Outra tarefa que incumbia a Martinho Maia era a distribuição de editais. Se recebia, por exemplo, um edital estabelecendo datas de vacinação de cães, procedia à sua colocação em vários locais públicos – paredes de edifícios e interiores de estabelecimentos. Regedores anteriores tiveram auxiliares chamados cabos-chefes. Tal não sucedeu com Martinho Maia. Tinha de proceder à distribuição por numerosos locais deslocando-se na sua bicicleta a pedais. Quem conhece a dispersão de Mouriscas e as suas numerosas vias com forte inclinação faz uma ideia do que tal significava em tempo e esforço. Refira-se, a propósito que o cargo não tinha qualquer remuneração.Sabe-se como a freguesia de Mouriscas é dispersa.

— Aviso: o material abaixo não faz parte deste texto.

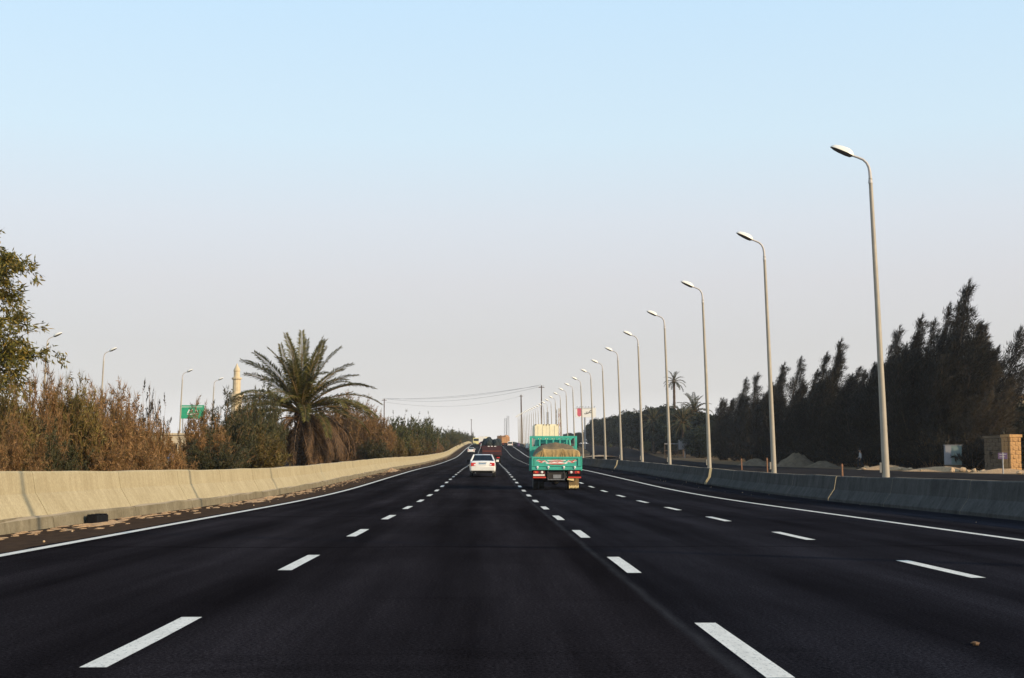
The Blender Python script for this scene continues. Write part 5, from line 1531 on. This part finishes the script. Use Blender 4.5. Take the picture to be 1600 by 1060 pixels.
# black block lying at the left kerb
bk = MB(); bk.box(-0.11, 0.11, -0.42, 0.42, 0.0, 0.15, 0.02)
for i in range(3): bk.box(-0.115, 0.115, -0.36 + i * 0.28, -0.24 + i * 0.28, 0.152, 0.17)
o = bk.build('rubber_block', M['black'], None, False, 0.01); o.location = (-7.72, 28.2, gz(28)); tag(o, 'black rubber block lying in the sand at the foot of the left barrier', 'block')
lf_ = MB(); lf_.ball((0, 0, 0.012), 0.028, 0.03, 0.012, 7, 5, 0.3, random.Random(2)); o = lf_.build('brown_stone', M['brown_load']); o.location = (3.02, 8.8, 0); tag(o, 'small reddish brown stone lying on the asphalt at the lower right', 'stone')

# ------------------------------------------------------------------ right verge
def at_px(px, d): return ((px - 761.0) * d / 2200.0, d, gz(d))
# soil heaps
def heap(label, px, d, w, l, h, seed, mat_):
    lr = random.Random(seed); n, rings = 22, 7
    V = [(0, 0, h)]; F = []
    for k in range(1, rings + 1):
        for i in range(n):
            a = 2 * math.pi * i / n; q = k / rings
            V.append((w / 2 * q * math.cos(a) * (1 + lr.uniform(-.1, .1)), l / 2 * q * math.sin(a) * (1 + lr.uniform(-.1, .1)), h * (0.5 + 0.5 * math.cos(math.pi * q)) * (1 + lr.uniform(-.16, .16)) - (0.06 if k == rings else 0)))
    F += [(0, 1 + i, 1 + (i + 1) % n) for i in range(n)]
    for k in range(rings - 1):
        for i in range(n):
            i2 = (i + 1) % n; F.append((1 + k * n + i, 1 + (k + 1) * n + i, 1 + (k + 1) * n + i2, 1 + k * n + i2))
    m_ = MB(); m_.add(V, F); o = m_.build('soil_heap', mat_, None, True); o.location = at_px(px, d); tag(o, label, 'soil heap', 'heaps of soil beside the service road')
heap('low wide soil heap left of the second lamp pole', 1180, 160, 4.8, 4.0, 0.75, 1, M['soil'])
heap('largest soil heap right of the second lamp pole', 1243, 148, 5.4, 4.0, 1.35, 2, M['soil'])
heap('low soil heap between the largest heap and the walking person', 1285, 140, 4.2, 3.5, 0.6, 3, M['soil'])
heap('long low sunlit bank of sand right of the walking person', 1385, 120, 5.6, 2.4, 0.40, 4, M['loose_sand'])
heap('long low sand bank in front of the grey cabinet', 1470, 112, 7.0, 2.6, 0.35, 5, M['loose_sand'])
heap('low sand bank at the right edge before the purple sign', 1570, 103, 6.0, 2.4, 0.30, 6, M['loose_sand'])
heap('flat sunlit sand patch right of the teal truck beyond the barrier', 932, 275, 6.0, 60.0, 0.35, 7, M['loose_sand'])
lr = random.Random(31)
for i in range(26):
    px = lr.uniform(1345, 1595); d = float(np.interp(px, [1345, 1470, 1600], [122, 109, 100])) + lr.uniform(-3, 4)
    s = lr.uniform(0.08, 0.26)
    m_ = MB(); m_.ball((0, 0, s * 0.5), s * lr.uniform(0.9, 1.6), s, s * lr.uniform(0.6, 0.9), 7, 5, 0.22, lr)
    o = m_.build('rubble_stone', M['rock']); o.location = at_px(px, d); o.location.z += 0.02; o.rotation_euler = (0, 0, lr.uniform(0, 6)); tag(o, 'pale rubble stone lying on the sandy verge of the service road', 'stone', 'rubble stones on the right verge')

# grey two-panel cabinet
CD = 116.0
cx, cy, cz = at_px(1490.5, CD)
cbn = thing('cabinet', 'pale grey two panel metal cabinet on legs standing before the dark casuarinas', 'cabinet', (cx, cy, cz), R(-8))
q = MB(); q.box(-0.66, 0.66, 0.0, 0.6, 0.45, 2.05); q.build('housing', M['cabinet'], cbn, False, 0.01)
q = MB(); q.box(-0.65, -0.19, -0.025, -0.003, 0.47, 2.03); dq = q.build('door', M['cabinet'], cbn)
q = MB(); q.box(-0.24, -0.21, -0.05, -0.026, 1.1, 1.3); q.build('handle', M['black'], dq)
q = MB(); q.box(-0.18, 0.65, -0.025, -0.003, 0.47, 2.03); dq = q.build('door', M['cabinet_green'], cbn); dq['label'] = 'wider grey green door'
q = MB(); q.box(-0.62, 0.62, 0.02, 0.58, 0.0, 0.448); q.build('plinth', M['soil'], cbn)
q = MB(); q.box(-0.72, 0.72, -0.06, 0.66, 2.052, 2.10); q.build('roof', M['cabinet'], cbn)
# stone pillar and wall behind
def stone_pier(label, px, d, w, h, seed, material, name, cat, mort, rz=20):
    lr = random.Random(seed); x, y, z = at_px(px, d)
    t = thing(name, label, cat, (x, y, z), R(rz))
    q = MB(); q.box(-w / 2 + 0.05, w / 2 - 0.05, 0.05, 0.85, 0, h - 0.02); q.build('core', mort, t)
    rows = int(h / 0.32); proto = []
    for i in range(4):
        m_ = MB(); a = 0.5
        m_.box(-0.5, 0.5, -0.5, 0.5, -0.5, 0.5, 0.1)
        m_.v = [(vx * (1 + lr.uniform(-.08, .08)), vy * (1 + lr.uniform(-.1, .1)), vz * (1 + lr.uniform(-.1, .1))) for vx, vy, vz in m_.v]
        proto.append(m_)
    meshes = []
    for m_ in proto:
        o = m_.build('stone', material, t); meshes.append(o)
    first = list(meshes)
    def stone(sx, sy, sz, px_, py_, pz_):
        if first: o = first.pop()
        else:
            o = lr.choice(meshes).copy(); COL.objects.link(o)
        o.parent = t; o.location = (px_, py_, pz_); o.scale = (sx, sy, sz)
    hh = h / rows
    for r_i in range(rows):
        n = max(2, int(w / 0.5)); ww = w / n; offx = (0.5 if r_i % 2 else 0) * ww
        for i in range(n + (1 if r_i % 2 else 0)):
            xa = max(-w / 2, -w / 2 + i * ww - offx); xb = min(w / 2, -w / 2 + (i + 1) * ww - offx)
            if xb - xa < 0.08: continue
            stone(xb - xa - 0.025, 0.22, hh - 0.025, (xa + xb) / 2, 0.05, hh * (r_i + 0.5))
        for s in (-1, 1):
            for j in range(2):
                stone(0.22, 0.34, hh - 0.025, s * (w / 2 - 0.06), 0.36 + 0.36 * j, hh * (r_i + 0.5))
    q = MB(); q.box(-w / 2 - 0.08, w / 2 + 0.08, -0.12, 0.95, h, h + 0.22); q.build('capstone', material, t)
stone_pier('sunlit orange limestone pillar at the right edge', 1588, 108.0, 1.05, 2.65, 1, M['stone_lit'], 'stone_pillar', 'pillar', M['soil'])
stone_pier('shaded grey brown stone gate wall left of the sunlit pillar', 1558, 112.5, 2.3, 2.6, 2, M['soil'], 'stone_wall', 'wall', M['soil'], -58)  # soil tone darkens these stones: shade put into the colour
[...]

Não há muita gente que conheça todos os seus lugares. Foi no seu cargo de regedor que Martinho Maia conheceu todos os lugares da freguesia.

Outra tarefa que competia a Martinho Maia era a distribuição de avisos ou contrafés da GNR.Por vezes Martinho Maia tinha que atestar na sua qualidade de regedor algum facto como, por exemplo, a presença em férias dum agente duma corporação como a Guarda-Fiscal, para o que emitia uma declaração assinada e autenticada com o carimbo da sua função.

A melhor recordação que Martinho Maia guarda das suas funções de regedor é o ter procurado resolver pelo melhor as questões que lhe puseram e nunca ter sido acusado de incompetência ou parcialidade. Acha que desempenhou uma função útil o melhor que pôde.

Martinho Maia também foi chefe de escuteiros, um movimento virado para o serviço aos outros – qualidade que um bom regedor não podia dispensar.

Martinho Maia foi o último regedor de Mouriscas. Esse é um interessante facto histórico que quisemos assinalar. Não podemos deixar de realçar, também, a forma como desempenhou o cargo – com eficiência e sem outra remuneração que a gratidão de pessoas que ajudou e a satisfação do dever cumprido. Obrigado, Martinho!